If you're anything like me, then you know how hard it is to give positive feedback when you don't really mean it. I have always sucked at that, and I probably always will. My best friend is the same way. When he can't think of anything nice to say about someone's creative effort, he just stands there in cold, dead silence until he pees himself or the other person runs away in tears. If she's good at her hobbies, then this won't be a problem, but in my experience, most people aren't.

But Mack...

"If she's showing me a poem she wrote, and she's asking for constructive criticism, shouldn't I do the honest thing and give that to her?" Absolutely not. Under no circumstances are you to ever be honest about how you really feel about her writing, drawings, paintings, or interpretive dance. In most cases, she has worked incredibly hard on those pieces of art, and in her mind, there is no more room for improvement. So when she shows you something she's written or something she's drawn, she's not asking, "How do I make this better?" She's asking, "Can you please tell me this is awesome?" Tell her it's awesome.

"Man, you know I don't like that artsy bullshit. There's no way I can pretend to like it." You know what? There's a very good possibility that she doesn't like giving oral sex or receiving anal. However, it doesn't prevent you from trying, does it? I know what some of you are saying. "My girlfriend/wife loves giving oral sex. She even told me she does." She's saying to you what you need to be saying to her, where her creative side is concerned. You'd better start getting used to it right now because it will be your downfall later. Right now, her poems are oral sex. You don't want to see what her version of anal is.
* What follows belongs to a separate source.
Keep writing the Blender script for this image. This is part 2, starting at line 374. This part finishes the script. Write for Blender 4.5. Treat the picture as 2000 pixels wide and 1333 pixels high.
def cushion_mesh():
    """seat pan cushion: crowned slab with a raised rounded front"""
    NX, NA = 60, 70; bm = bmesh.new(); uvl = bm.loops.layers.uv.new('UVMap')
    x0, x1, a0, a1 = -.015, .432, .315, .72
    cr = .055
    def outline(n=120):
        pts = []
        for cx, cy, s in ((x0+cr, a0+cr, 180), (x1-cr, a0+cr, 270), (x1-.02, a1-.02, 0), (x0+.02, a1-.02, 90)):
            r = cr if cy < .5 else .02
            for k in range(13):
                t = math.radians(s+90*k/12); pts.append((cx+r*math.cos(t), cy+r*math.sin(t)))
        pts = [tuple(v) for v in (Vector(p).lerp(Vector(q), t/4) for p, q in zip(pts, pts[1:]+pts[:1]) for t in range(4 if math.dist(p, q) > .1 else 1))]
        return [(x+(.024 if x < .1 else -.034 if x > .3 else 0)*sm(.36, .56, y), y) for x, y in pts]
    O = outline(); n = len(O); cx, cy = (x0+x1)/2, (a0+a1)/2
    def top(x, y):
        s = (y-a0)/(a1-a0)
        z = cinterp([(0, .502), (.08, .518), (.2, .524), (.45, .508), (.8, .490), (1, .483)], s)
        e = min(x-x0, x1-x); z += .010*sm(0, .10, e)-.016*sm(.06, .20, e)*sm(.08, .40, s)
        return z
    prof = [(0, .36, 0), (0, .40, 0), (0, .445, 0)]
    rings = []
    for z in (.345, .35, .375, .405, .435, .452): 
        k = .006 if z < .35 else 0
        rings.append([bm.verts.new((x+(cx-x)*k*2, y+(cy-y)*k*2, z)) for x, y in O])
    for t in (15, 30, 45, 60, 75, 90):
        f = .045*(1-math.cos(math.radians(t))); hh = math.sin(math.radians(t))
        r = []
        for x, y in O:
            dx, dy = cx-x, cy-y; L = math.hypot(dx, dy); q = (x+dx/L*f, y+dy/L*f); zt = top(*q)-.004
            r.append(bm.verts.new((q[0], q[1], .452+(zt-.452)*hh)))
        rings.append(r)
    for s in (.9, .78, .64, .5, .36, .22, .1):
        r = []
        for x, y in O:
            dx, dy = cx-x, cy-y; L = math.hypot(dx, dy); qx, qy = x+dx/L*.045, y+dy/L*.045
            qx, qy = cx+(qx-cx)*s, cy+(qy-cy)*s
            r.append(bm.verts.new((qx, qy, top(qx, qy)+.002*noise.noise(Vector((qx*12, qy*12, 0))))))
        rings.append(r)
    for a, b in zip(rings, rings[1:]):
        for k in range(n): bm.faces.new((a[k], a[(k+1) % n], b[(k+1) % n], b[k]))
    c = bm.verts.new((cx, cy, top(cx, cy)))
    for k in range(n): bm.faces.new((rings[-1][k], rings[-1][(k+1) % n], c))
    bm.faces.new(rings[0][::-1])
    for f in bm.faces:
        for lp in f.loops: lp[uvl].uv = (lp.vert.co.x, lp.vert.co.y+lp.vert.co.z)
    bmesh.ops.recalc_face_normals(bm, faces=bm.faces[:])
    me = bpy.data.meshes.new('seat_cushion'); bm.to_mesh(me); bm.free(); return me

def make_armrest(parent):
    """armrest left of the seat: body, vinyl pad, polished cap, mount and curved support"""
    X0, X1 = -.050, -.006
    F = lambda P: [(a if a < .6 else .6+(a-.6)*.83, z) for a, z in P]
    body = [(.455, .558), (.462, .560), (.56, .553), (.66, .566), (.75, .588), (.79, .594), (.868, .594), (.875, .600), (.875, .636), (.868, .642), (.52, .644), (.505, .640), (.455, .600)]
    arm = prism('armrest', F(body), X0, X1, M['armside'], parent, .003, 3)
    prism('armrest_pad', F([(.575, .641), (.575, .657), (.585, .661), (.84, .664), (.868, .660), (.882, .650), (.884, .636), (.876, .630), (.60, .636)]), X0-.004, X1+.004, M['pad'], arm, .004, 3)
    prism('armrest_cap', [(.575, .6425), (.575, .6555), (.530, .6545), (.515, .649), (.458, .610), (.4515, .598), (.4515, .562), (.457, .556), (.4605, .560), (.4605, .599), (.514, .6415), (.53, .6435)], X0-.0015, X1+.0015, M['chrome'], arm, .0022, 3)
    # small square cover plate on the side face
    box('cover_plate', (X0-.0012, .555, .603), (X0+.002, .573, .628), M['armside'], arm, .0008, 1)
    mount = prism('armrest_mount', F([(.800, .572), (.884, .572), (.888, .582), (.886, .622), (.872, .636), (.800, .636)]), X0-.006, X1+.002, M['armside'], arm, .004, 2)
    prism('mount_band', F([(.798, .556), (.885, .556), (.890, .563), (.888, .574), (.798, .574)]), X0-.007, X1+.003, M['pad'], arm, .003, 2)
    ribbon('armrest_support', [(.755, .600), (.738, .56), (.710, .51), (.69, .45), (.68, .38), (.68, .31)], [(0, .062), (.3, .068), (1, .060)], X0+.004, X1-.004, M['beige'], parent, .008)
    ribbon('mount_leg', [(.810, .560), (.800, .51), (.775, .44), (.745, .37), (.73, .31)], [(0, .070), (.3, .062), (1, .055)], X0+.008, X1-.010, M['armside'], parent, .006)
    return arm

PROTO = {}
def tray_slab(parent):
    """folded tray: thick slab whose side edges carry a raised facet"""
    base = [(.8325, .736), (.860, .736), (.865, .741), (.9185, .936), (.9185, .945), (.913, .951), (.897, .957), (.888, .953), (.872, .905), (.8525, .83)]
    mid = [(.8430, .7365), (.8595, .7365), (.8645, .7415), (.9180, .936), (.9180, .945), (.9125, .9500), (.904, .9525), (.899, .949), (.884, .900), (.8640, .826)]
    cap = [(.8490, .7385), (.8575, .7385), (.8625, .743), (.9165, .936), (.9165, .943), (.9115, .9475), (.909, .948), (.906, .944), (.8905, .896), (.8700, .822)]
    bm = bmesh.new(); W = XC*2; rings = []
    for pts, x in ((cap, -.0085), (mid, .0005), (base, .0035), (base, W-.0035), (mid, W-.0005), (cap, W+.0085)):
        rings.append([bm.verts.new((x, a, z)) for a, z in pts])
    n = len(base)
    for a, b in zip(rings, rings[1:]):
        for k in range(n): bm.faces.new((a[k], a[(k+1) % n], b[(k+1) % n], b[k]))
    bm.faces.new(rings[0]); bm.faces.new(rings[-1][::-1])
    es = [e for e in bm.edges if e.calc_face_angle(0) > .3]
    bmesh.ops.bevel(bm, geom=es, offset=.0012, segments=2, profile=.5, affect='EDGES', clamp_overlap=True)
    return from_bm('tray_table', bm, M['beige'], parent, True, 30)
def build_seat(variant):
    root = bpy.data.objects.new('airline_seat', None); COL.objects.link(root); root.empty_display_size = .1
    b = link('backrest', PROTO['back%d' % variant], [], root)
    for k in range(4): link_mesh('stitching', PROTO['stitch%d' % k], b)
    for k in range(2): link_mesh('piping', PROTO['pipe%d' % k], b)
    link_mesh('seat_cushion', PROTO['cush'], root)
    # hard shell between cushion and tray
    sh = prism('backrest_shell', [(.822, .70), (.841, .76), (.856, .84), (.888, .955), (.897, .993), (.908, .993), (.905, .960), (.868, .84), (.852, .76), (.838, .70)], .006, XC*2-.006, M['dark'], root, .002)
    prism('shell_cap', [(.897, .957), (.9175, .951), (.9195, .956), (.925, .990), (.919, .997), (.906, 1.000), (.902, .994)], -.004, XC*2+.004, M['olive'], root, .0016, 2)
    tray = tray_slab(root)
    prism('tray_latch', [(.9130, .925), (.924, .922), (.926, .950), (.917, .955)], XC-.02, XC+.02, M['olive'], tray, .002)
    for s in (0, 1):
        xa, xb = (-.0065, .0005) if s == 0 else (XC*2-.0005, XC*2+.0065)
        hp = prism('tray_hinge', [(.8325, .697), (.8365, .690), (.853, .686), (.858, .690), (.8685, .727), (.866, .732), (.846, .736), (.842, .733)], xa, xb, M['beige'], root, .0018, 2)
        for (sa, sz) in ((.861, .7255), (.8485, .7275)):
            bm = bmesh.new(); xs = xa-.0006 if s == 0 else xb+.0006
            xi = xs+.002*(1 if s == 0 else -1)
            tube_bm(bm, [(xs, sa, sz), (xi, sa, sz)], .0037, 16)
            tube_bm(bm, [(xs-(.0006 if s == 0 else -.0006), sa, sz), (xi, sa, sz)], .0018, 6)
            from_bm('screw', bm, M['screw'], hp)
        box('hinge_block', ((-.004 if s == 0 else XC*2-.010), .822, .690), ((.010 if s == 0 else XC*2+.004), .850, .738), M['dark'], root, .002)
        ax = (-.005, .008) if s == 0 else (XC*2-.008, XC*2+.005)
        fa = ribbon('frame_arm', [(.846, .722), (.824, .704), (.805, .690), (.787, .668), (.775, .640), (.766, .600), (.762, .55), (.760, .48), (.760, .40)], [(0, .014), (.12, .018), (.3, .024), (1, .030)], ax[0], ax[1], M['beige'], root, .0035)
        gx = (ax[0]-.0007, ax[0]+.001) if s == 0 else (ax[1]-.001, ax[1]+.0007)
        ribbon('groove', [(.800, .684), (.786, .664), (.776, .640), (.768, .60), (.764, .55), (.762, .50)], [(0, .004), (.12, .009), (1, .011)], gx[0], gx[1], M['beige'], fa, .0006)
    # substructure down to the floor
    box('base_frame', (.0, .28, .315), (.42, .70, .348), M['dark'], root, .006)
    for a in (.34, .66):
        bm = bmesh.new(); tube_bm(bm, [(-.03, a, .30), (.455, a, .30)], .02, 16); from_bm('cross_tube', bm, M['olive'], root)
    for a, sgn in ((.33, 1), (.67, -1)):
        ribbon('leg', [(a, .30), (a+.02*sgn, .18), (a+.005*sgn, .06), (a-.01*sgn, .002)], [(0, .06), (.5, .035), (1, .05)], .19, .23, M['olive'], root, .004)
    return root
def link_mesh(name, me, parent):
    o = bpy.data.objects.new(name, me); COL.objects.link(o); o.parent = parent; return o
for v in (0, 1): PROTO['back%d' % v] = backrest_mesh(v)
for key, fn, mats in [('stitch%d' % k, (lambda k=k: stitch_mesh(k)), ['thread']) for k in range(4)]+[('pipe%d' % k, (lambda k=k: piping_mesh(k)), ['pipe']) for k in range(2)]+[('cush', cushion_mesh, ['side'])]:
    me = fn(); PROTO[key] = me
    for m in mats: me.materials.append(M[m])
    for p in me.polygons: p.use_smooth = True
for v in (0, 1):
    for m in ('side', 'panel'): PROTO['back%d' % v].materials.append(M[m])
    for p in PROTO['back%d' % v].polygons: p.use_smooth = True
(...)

"What if I have absolutely nothing positive to say whatsoever?" Then you need to learn how to pretend. Remember, it's not all about compliment fishing with her. Yes, she's looking for that approval, but she's also looking for support. You could easily get away with something like, "I do like the writing. I've just had a rough day today, and it's hard for me to connect to emotional work like this in my current mood. Can I read it again later?" That last question is important. Not only does it tell her that you are looking forward to reading her work again, but it buys you enough time to come up with something believable to say when you do get around to grinding through that shitstorm of sub-mediocrity. It's never about honesty. It's about support.

The solution

If you see her working on something, ask her about it. "Hey, hon, what are you working on? A poem? Oh, awesome. Can I read it, or would you rather me stay out of your way until you're finished?" Remember that the words she's putting on paper do mean something to her. So when you do force yourself through line after line of earthly hell, try to pick up on what she's actually trying to say. If she's writing about receiving flowers or dancing on the beach, you'd damn well better have a coastal vacation planned and a good florist close by. If she's writing about lost love and childhood regrets, you should probably get a counselor and a lawyer on speed-dial.